What a Waste


A reader from South Lanarkshire kindly drew my attention to the following article from her local newspaper - the Hamilton Advertiser.

I have to say that three words sprang immediately to mind on reading the piece - ORGANISE, PISS-UP AND BREWERY.

So my question is - 'How would readers use these three words to form a complete sentence - which also makes reference to South Lanarkshire Council?'     

Legal action scuppers South Lanarkshire Council’s bid to award waste contract

South Lanarkshire Council were this week facing an £88,000 legal bill after deciding not to fight a challenge over their municipal waste contract.

In September last year, the authority awarded their 25-year waste disposal contract to Viridor, who bid £459million for the work.

It followed a two-year procurement exercise.

Waste giant Viridor beat off competition from a number of companies, among them Forth-based Levenseat Ltd.

The contract was due to commence on April 1, with Viridor trucking waste that cannot be recycled down to Runcorn, Cheshire, for incineration.

However, Levenseat raised at the Court of Session in Edinburgh an action questioning the award of the contract.

The court granted an interim order which, effectively, put a hold on the implementation of the new agreement between the council and Viridor.

Council lawyers were due to challenge the court action.

However, yesterday (Wednesday), officials told council’s executive committee they had given up the fight and agreed to pay Levenseat’s legal bill, believed to be in the region of £38,000.

The council’s own legal fees are believed to be in the region of £50,000.

In a behind-closed-doors meeting, chief executive Lindsay Freeland said they would now have to go through the tendering process all over again.

It’s likely to take two years.

Following the meeting, a spokesman for the council said the committee had given community and enterprise director Colin McDowell the go-ahead to cancel the procurement exercise started in 2009 and bring forward detailed options for a new waste contract that will meet the latest legislation.

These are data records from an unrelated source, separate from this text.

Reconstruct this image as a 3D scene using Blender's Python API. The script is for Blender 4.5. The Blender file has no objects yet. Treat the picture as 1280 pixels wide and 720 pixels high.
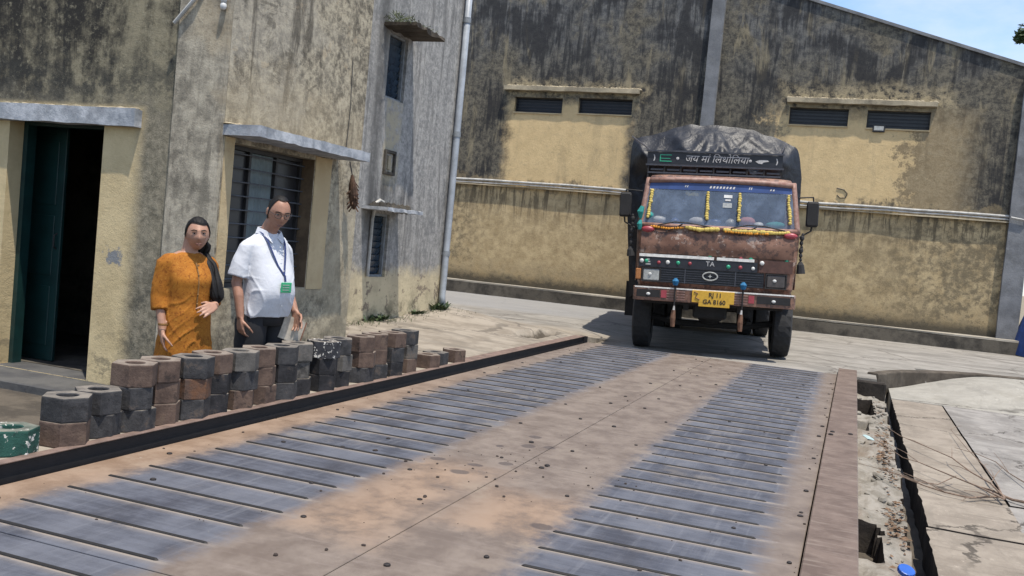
import bpy, bmesh, math, random
from mathutils import Vector, Matrix, noise as mnoise
random.seed(11)
R = math.radians
scn = bpy.context.scene
COL = scn.collection

# ------------------------------------------------------------------ camera
cam_d = bpy.data.cameras.new("camera")
cam_d.sensor_width = 36.0
cam_d.lens = 36.0 * 1172.168 / 1280.0
cam_d.clip_start = 0.05
cam_d.clip_end = 2000
cam = bpy.data.objects.new("camera", cam_d)
COL.objects.link(cam)
def cam_axes(yaw, pitch, roll):
    f = Vector((math.cos(pitch) * math.cos(yaw), math.cos(pitch) * math.sin(yaw), math.sin(pitch)))
    r = f.cross(Vector((0, 0, 1))).normalized()
    u = r.cross(f)
    return math.cos(roll) * r + math.sin(roll) * u, -math.sin(roll) * r + math.cos(roll) * u, f
_r, _u, _f = cam_axes(R(19.997), R(-2.6407), R(5.365))
cam.matrix_world = Matrix(((_r.x, _u.x, -_f.x, 0), (_r.y, _u.y, -_f.y, 0), (_r.z, _u.z, -_f.z, 1.33), (0, 0, 0, 1)))
scn.camera = cam

# ------------------------------------------------------------------ light
SUN_EL = R(73)
SUN_DIR = Vector((-math.cos(SUN_EL) * 0.66, -math.cos(SUN_EL) * 0.751, math.sin(SUN_EL))).normalized()   # towards the sun
sd = bpy.data.lights.new("sun", 'SUN')
sd.energy = 2.7
sd.angle = R(0.6)
sd.color = (1.0, 0.93, 0.82)
sun = bpy.data.objects.new("sun", sd)
COL.objects.link(sun)
sun.rotation_euler = SUN_DIR.to_track_quat('Z', 'Y').to_euler()
world = bpy.data.worlds.new("World")
scn.world = world
world.use_nodes = True
wt = world.node_tree
wt.nodes.clear()
w_out = wt.nodes.new("ShaderNodeOutputWorld")
w_bg = wt.nodes.new("ShaderNodeBackground")
w_bg.inputs[1].default_value = 0.105
w_sky = wt.nodes.new("ShaderNodeTexSky")
w_sky.sky_type = 'NISHITA'
w_sky.sun_disc = False
w_sky.sun_elevation = SUN_EL
w_sky.sun_rotation = math.atan2(SUN_DIR.x, SUN_DIR.y)
w_sky.air_density = 1.0
w_sky.ozone_density = 3.0
w_sky.dust_density = 0.6
w_tc = wt.nodes.new("ShaderNodeTexCoord")
w_map = wt.nodes.new("ShaderNodeMapping")
w_map.inputs['Scale'].default_value = (1.0, 1.0, 2.6)
w_no = wt.nodes.new("ShaderNodeTexNoise")
w_no.inputs['Scale'].default_value = 3.4
w_no.inputs['Detail'].default_value = 7
w_no.inputs['Roughness'].default_value = 0.55
w_mr = wt.nodes.new("ShaderNodeMapRange")
w_mr.inputs[1].default_value = 0.42
w_mr.inputs[2].default_value = 0.62
w_mr.inputs[3].default_value = 0.0
w_mr.inputs[4].default_value = 0.62
w_mix = wt.nodes.new("ShaderNodeMix")
w_mix.data_type = 'RGBA'
w_mix.inputs[7].default_value = (4.3, 4.45, 4.75, 1)
wt.links.new(w_tc.outputs['Generated'], w_map.inputs[0])
wt.links.new(w_map.outputs[0], w_no.inputs[0])
wt.links.new(w_no.outputs[0], w_mr.inputs[0])
wt.links.new(w_mr.outputs[0], w_mix.inputs[0])
wt.links.new(w_sky.outputs[0], w_mix.inputs[6])
wt.links.new(w_mix.outputs[2], w_bg.inputs[0])
wt.links.new(w_bg.outputs[0], w_out.inputs[0])
scn.view_settings.view_transform = 'Standard'
scn.view_settings.look = 'None'
scn.view_settings.exposure = 1.15
scn.view_settings.gamma = 1.0
scn.cycles.max_bounces = 6

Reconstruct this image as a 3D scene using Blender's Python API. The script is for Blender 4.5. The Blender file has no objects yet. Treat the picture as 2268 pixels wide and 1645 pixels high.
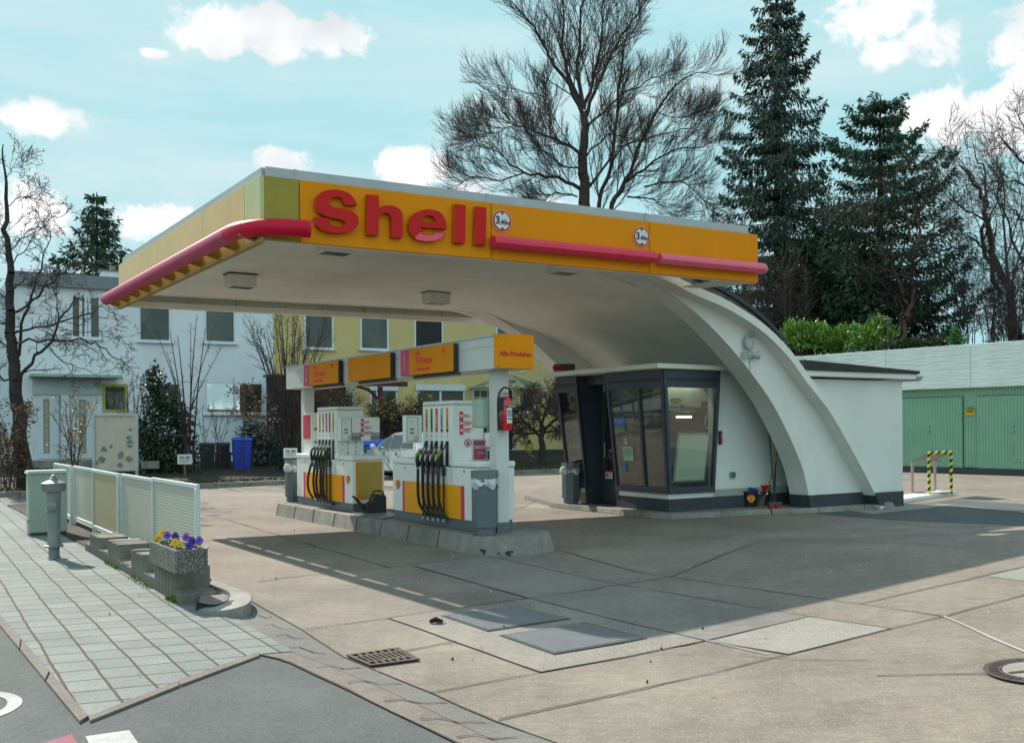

The spokesman confirmed that the council would be withdrawing from legal action pending at the Court of Session concerning waste procurement.

She added: “ Since 2009, when our original procurement exercise got underway, the Scottish Government have passed more legislation and issued additional guidance.

“Just recently, it has become clear that the method we had intended to use for separating and collecting food waste is not going to meet their requirements.

“This means there is little point in us defending the legal action on the procurement process as it needs to be revisited anyway.”

Council leader Eddie McAvoy insisted the problem would not interrupt collections of domestic waste.

Levenseat and Viridor, who collected the area’s waste up until April 1, had their contract extended when it became clear the council faced legal action over the award of the tender to Viridor.

Councillor McAvoy said: “What we will do is come to some temporary arrangement for disposing of waste until such time as we re-tender the big waste contract.”

“The problem was that the processing of food waste was not introduced into the tendering process at the outset.

“The reason was that the Scottish Government came along, once the process was underway, and said we should look at putting the processing of waste into the contract.

“That meant some firms who were out of the tendering process by then, felt it was unfair because they didn’t have the opportunity to tender for the food waste processing.

“We withdrew from the legal action brought by Levenseat on the advice of our QC who thought it was unlikely to succeed.”